Pattni alleged that the DCI investigation is motivated by undisclosed third parties whose motive is to abuse the criminal justice system in the frustration of the applications that they have lost in these proceedings.

Fight for justice

He said unnamed people behind the woes facing the bank are as a result of certain creditors using DCI with the hope that they will be subjected to threats of incarceration with the aim of making Vartox give up its fight hence handing the third parties a free hand to deal freely with Mumias company assets and make it abandon its fight for justice.

“Any party with any grievance relation to Mumias assets and affairs ought to raise the matter with this honourable court instead of attempting to criminalize a non-existent dispute over creditors’ debts,” said Pattni.

In support of Pattni, Vartoz Resources signatory Amal Kokkandathil Joseph said the account numbers that DCI wanted to investigate do not belong to Vartox.

Joseph denied Vartox’s involvement in money laundering and tax fraud in regard to adopting Mumias debts. “For money laundering to exist, the subject funds have to be subject of crime,” he said. 

Joseph said that tax fraud should be investigated by the Kenya Revenue Authority (KRA), not DCI who he accused of abusing the criminal justice system.

He denied that Vartox had any shares in Mumias, saying that what they have in the company is money owed to them that they got from Proparco.

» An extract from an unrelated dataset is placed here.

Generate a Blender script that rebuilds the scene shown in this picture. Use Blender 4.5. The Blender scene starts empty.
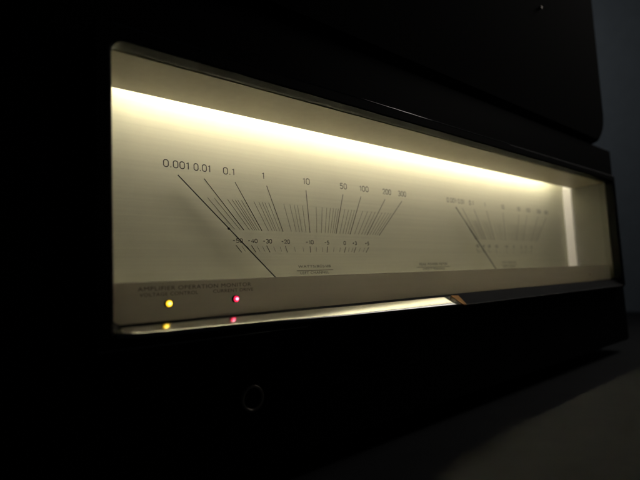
import bpy, bmesh, math, random
from mathutils import Vector, Matrix
random.seed(4)
S = bpy.context.scene
COL = S.collection

# ---------------------------------------------------------------- camera
def make_camera():
    yaw, pitch, roll = 0.710774, 0.086734, -0.047498
    fw = Vector((math.sin(yaw)*math.cos(pitch), math.cos(yaw)*math.cos(pitch), math.sin(pitch)))
    r = Vector((math.cos(yaw), -math.sin(yaw), 0)); u = r.cross(fw)
    r2 = r*math.cos(roll)+u*math.sin(roll); u2 = -r*math.sin(roll)+u*math.cos(roll)
    M = Matrix((r2, u2, -fw)).transposed().to_4x4()
    M.translation = Vector((-0.041222, -0.138745, 0.009725))
    cd = bpy.data.cameras.new('camera'); co = bpy.data.objects.new('camera', cd); COL.objects.link(co)
    co.matrix_world = M
    cd.sensor_width = 36; cd.lens = 471.066/640*36
    cd.clip_start = .005; cd.clip_end = 100
    cd.dof.use_dof = True; cd.dof.focus_distance = .20; cd.dof.aperture_fstop = 10.5
    S.camera = co
make_camera()

# ---------------------------------------------------------------- world, lamps, exposure
w = bpy.data.worlds.new('World'); S.world = w; w.use_nodes = True
bg = w.node_tree.nodes['Background']
bg.inputs[0].default_value = (.5, .62, .8, 1); bg.inputs[1].default_value = .0012
S.view_settings.view_transform = 'Standard'; S.view_settings.look = 'None'
S.view_settings.exposure = 0; S.view_settings.gamma = 1
def lamp(name, kind, loc, target, energy, color, **k):
    ld = bpy.data.lights.new(name, kind); ld.energy = energy; ld.color = color
    for a, b in k.items(): setattr(ld, a, b)
    o = bpy.data.objects.new(name, ld); COL.objects.link(o); o.location = loc
    o.rotation_euler = (Vector(target)-Vector(loc)).to_track_quat('-Z', 'Y').to_euler()
# added area light, source unseen: dim bluish tone on the right wall
lamp('wall_fill', 'AREA', (.95, .9, .9), (1.6, .9, .45), .68, (.82, .92, 1.0), shape='RECTANGLE', size=.8, size_y=.6, spread=math.radians(150))
# added light high on the right, aimed for the glint on the bezel's upper edge
lamp('glint_light', 'AREA', (1.0, -.12, .68), (.16, 0, .087), .034, (1, .95, .88), shape='RECTANGLE', size=.22, size_y=.80, spread=math.radians(36))
# added spot, source unseen: dim soft patch on the table at the lower right
lamp('table_fill', 'SPOT', (.85, -.55, .8), (.42, -.18, -.06), .24, (.90, .93, 1), spot_size=math.radians(24), spot_blend=1, shadow_soft_size=.12)

# ---------------------------------------------------------------- materials
def mat(name, base, rough=.5, metal=0, bump=0, bscale=(200,200,200), var=0, coat=0, spec=.5, emit=None, estr=0):
    m = bpy.data.materials.new(name); m.use_nodes = True
    nt = m.node_tree; N = nt.nodes; L = nt.links; p = N['Principled BSDF']
    p.inputs['Base Color'].default_value = (*base, 1); p.inputs['Roughness'].default_value = rough
    p.inputs['Metallic'].default_value = metal; p.inputs['Coat Weight'].default_value = coat
    p.inputs['Coat Roughness'].default_value = .08
    p.inputs['Specular IOR Level'].default_value = spec
    if emit: p.inputs['Emission Color'].default_value = (*emit, 1); p.inputs['Emission Strength'].default_value = estr
    if bump or var:
        tc = N.new('ShaderNodeTexCoord'); mp = N.new('ShaderNodeMapping'); nz = N.new('ShaderNodeTexNoise')
        mp.inputs['Scale'].default_value = bscale; nz.inputs['Scale'].default_value = 1; nz.inputs['Detail'].default_value = 5
        L.new(tc.outputs['Object'], mp.inputs[0]); L.new(mp.outputs[0], nz.inputs['Vector'])
        if bump:
            b = N.new('ShaderNodeBump'); b.inputs['Strength'].default_value = bump; b.inputs['Distance'].default_value = .0003
            L.new(nz.outputs[0], b.inputs['Height']); L.new(b.outputs[0], p.inputs['Normal'])
        if var:
            mx = N.new('ShaderNodeMix'); mx.data_type = 'RGBA'
            mx.inputs[6].default_value = (*[c*(1-var) for c in base], 1); mx.inputs[7].default_value = (*[min(1, c*(1+var)) for c in base], 1)
            L.new(nz.outputs[0], mx.inputs[0]); L.new(mx.outputs[2], p.inputs['Base Color'])
    return m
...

“Proparco lent monies to Mumias and was, to the best of my knowledge, never a shareholder in Mumias,” he said.

He said that since they acquired Mumias debts in 2021, the company has not repaid a single cent. 

Billionaire Rai had also moved to court, arguing that DCI officers illegally took him from Jomo Kenyatta International Airport over the same issue on July 15, 2023.

According to Rai, it is not a crime to assign debts of an insolvent company. “The DCI officers have not explained how the assignment of debts of an insolvent company is a criminal activity and how either I and the first applicant (West Kenya) are guilty of any criminal offence in relation to the assignment of Mumias debts,” argued Rai.